Around this time last year, I went through and reviewed the case for a number of players for the Hall of Fame, and whether or not I thought that they deserved to be enshrined in the Hall. I’ll be doing this again this year, and for players I reviewed previously, I will revisit my vote and see if it has changed in a year’s time. Theoretically, this should remain the same, but there’s always a chance I am now a whole year wiser than I was last year. Today’s candidate is one that I looked at last year, Jack Morris
Morris was eligible for the Hall for the eleventh time in the 2010 class (2009), and you can find what I wrote last year below. He finished the voting last year with 282 votes out of a possible 539 ballots (52.3%). He’s been steadily gaining on 75%, and I’m wondering if he might get there before he hits his 15th year on the ballot.
Player Profile on Baseball Reference.com
Notable Career Accomplishments
254-186 record
3.90 career ERA
ERA+ of 105
175 complete games
20 win seasons – 3
World Series Championships – 3
The Case for Morris
The first thing I think of when I hear Jack Morris’ name is that he was the big game pitcher. You wanted him to start Game 1, and you wanted him for Game 7 as well. He pitched for 18 seasons, 14 of them with the Detroit Tigers. 254 wins, 175 complete games, 2478 strikeouts, and those 3 championships (1984, 1991, 1992) all portray him very well, especially the Game 7 10 inning shutout he threw to clinch the series victory in 1991.
The Case Against Morris
A career ERA+ (ERA adjusted against league average) of 105 tells us he was really only about 5% better than league average over the span of his career. A strikeout rate of 5.8 per 9 innings would hardly be considered dominant, as would having 186 losses as well. His 3.90 era over his career, while very good, seems high for a period in baseball where runs were not being scored at a rapid rate.
Analysis
While his big game reputation and success in those games are definitely a strong point in his favor, I don’t think he was in enough of those types of games for that alone to warrant his selection. So I am forced to look at the rest of the body of his work. A 3.90 ERA and an ERA+ of 105 both cause me some concern. Both of these numbers tell me that he was an above-average pitcher, but not necessarily an elite one. Throw in his lower strikeout-per-9 inning rate, and it really shows me a pitcher who was not necessarily a dominant one.
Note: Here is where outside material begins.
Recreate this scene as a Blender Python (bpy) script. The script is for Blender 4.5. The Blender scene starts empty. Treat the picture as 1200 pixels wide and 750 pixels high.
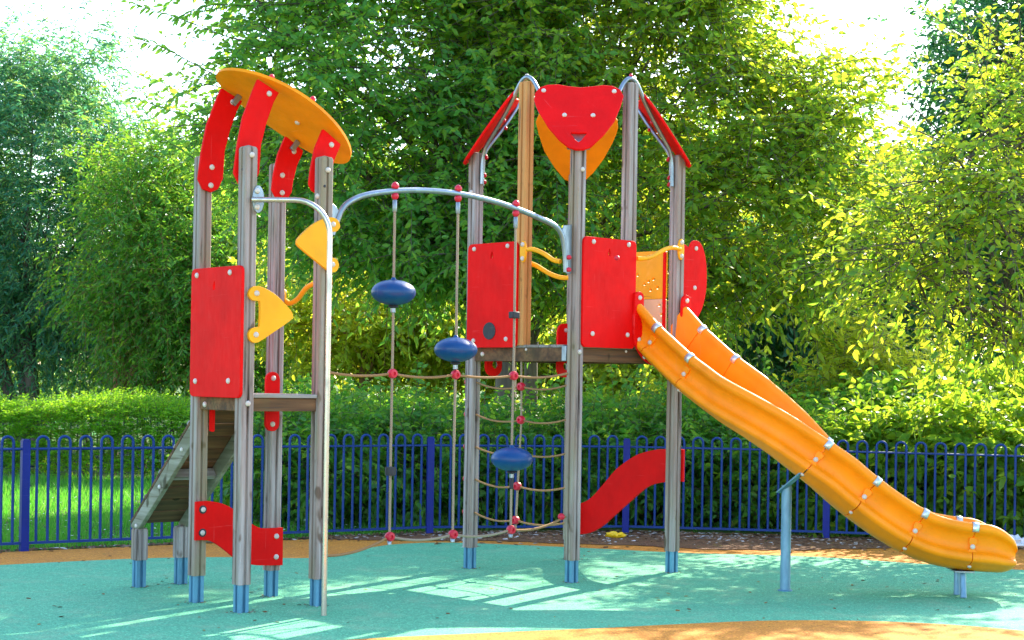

This leaves me to look at his year-to-year statistics to see if he had prolonged periods of excellence. From 1983-1988, he had:
- an ERA under 3.40: 4 times
- 15 wins or more: 7 times
- 200 strikeouts: 3 times
- ERA+ of 120 or higher: 3 times
- 10+ complete games: 6 times
This appears to be the best sustained stretch of excellence that Morris had in his career, and while it is clear that he had a very good career, I’m not sold that he warrants selection into the Hall of Fame.
My Thoughts This Year
The biggest thing I have been looking at this year in addition to last year’s reviews are how a player fared in terms of WAR, and also in stats that compare them to their counterparts across eras, so ERA+ in the case of pitchers. Honestly, neither of these numbers really help to make a better case for Jack Morris. He finished with a 39.3 career WAR, and only 5 seasons with as much as a 4.0 WAR or higher. He also finished with a career ERA+ of 105, or slightly above league average. Morris seems like a pitcher whose real life achievements were better than his statistical ones, and really don’t help him enough in my opinion to warrant selection.
MY VOTE: NO
MY VOTE THIS YEAR: NO





Great stuff, as usual thought provoking. Think though it should be 1982, not ’83, to 1988 on Jack Morris.